If you haven’t considered why you think it’s okay for children to murder each other, but not to be naked on screen, please pause and ask yourself that now. There was no nudity in the movie because that would have moved their rating from PG-13 to R. Not the murder of children by other children. Simple nudity. Nudity in context of a story, nudity because it is part of life, nudity because it is natural. Not even sexuality, not even gratuitous nudity, just simple nudity can move the rating from PG-13 to R, whereas the murder of children cannot. What an interesting time we live in.
Our culture, corrupted with the taint of christianity, is so perverse that murder is more desirable to see than the natural state of our bodies. I can think of no more obvious sign that everything about christianity is set up as the opposite of what is good and fine in life. I can think of no more telling example than this that christianity is truly the great inversion of morality, the turning of morality from being an aid to achieve a good life to being nothing more than a path to perversion and death. That christianity is nothing more than the worship of death.
It doesn’t have to be this way. The day is not too late. We are still alive. We still have our minds. We are still free to act, to think, to write. We can reconsider our positions, reconsider why we believe the things we do. We can throw off the shackles of irrationality and look at things anew in the light of reason. We can regain our humanity one person at a time and retake our culture. And what a culture it was at one point, the American Dream: Freedom, Independence, Ingenuity, Mastery over Nature, Self-Reliance, a Government that is Servant and not Master. A dream that reasonable men and women would be able to live out their lives on their own terms, free to succeed or fail on their own merits.
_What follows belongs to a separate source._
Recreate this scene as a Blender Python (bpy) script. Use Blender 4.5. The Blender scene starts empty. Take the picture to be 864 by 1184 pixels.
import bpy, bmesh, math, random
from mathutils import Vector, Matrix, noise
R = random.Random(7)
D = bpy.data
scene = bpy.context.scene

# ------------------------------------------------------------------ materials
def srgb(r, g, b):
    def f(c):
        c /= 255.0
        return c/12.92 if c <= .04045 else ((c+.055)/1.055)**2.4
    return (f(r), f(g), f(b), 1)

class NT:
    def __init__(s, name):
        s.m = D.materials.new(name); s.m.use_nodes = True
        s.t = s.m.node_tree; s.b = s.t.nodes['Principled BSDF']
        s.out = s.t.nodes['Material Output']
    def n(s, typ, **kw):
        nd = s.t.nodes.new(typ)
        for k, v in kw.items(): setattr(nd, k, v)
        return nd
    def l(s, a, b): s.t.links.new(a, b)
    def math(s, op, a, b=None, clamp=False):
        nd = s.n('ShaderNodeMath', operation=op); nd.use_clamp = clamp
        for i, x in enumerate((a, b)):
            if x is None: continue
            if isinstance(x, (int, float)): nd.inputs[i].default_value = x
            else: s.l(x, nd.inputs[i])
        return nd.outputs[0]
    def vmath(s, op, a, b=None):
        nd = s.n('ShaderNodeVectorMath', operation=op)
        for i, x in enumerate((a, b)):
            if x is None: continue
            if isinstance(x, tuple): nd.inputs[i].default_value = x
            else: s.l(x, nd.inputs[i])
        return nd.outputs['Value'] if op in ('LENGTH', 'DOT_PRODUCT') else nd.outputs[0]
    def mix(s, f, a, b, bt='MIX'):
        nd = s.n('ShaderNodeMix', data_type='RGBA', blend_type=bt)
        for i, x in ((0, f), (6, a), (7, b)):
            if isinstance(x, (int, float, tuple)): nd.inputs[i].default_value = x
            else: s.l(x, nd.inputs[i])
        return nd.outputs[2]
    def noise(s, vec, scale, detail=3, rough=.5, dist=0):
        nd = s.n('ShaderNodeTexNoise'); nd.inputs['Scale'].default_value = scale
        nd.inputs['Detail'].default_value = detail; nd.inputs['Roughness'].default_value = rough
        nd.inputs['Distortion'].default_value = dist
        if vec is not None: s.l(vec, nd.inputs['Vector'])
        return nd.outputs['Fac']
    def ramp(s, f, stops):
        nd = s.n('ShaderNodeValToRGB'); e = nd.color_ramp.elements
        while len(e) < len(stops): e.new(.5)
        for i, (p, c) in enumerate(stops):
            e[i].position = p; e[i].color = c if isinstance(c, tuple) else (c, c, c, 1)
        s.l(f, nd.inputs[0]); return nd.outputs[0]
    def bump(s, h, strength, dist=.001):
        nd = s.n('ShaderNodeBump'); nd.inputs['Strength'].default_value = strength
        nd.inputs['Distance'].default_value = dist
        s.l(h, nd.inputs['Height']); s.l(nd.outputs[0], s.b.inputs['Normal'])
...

The dream began to fade because the philosophy on which is was based was not yet ready. And make no mistake, culture is only a reflection of philosophy, of ideas. Without the right ideas upon which to build, the structure slowly collapsed in on itself. But it is not gone yet and the philosophy is now ready.
We can start again in this noble land where the ideals are good and true, even if they are beginning to be corrupted. We can replace their poor foundations with strong ones made from good ideas and begin to build again. Through reason and human intelligence, we can reraise our flags of virtue and rebuild our society in the light of reason. We will have to throw off all scraps of faith, of desire to control the lives of others, of the desire to live off of others, of weakness and frailty, and replace these things with reason, productiveness, independence, and self-reliance. We can do it. The day is not too late. The sparks are lit. The only quesiton that remains is are we willing to commit ourselves fully to reason and fans the flames to immolate this culture corrupted by faith and religion and build anew through reason to the glory of man?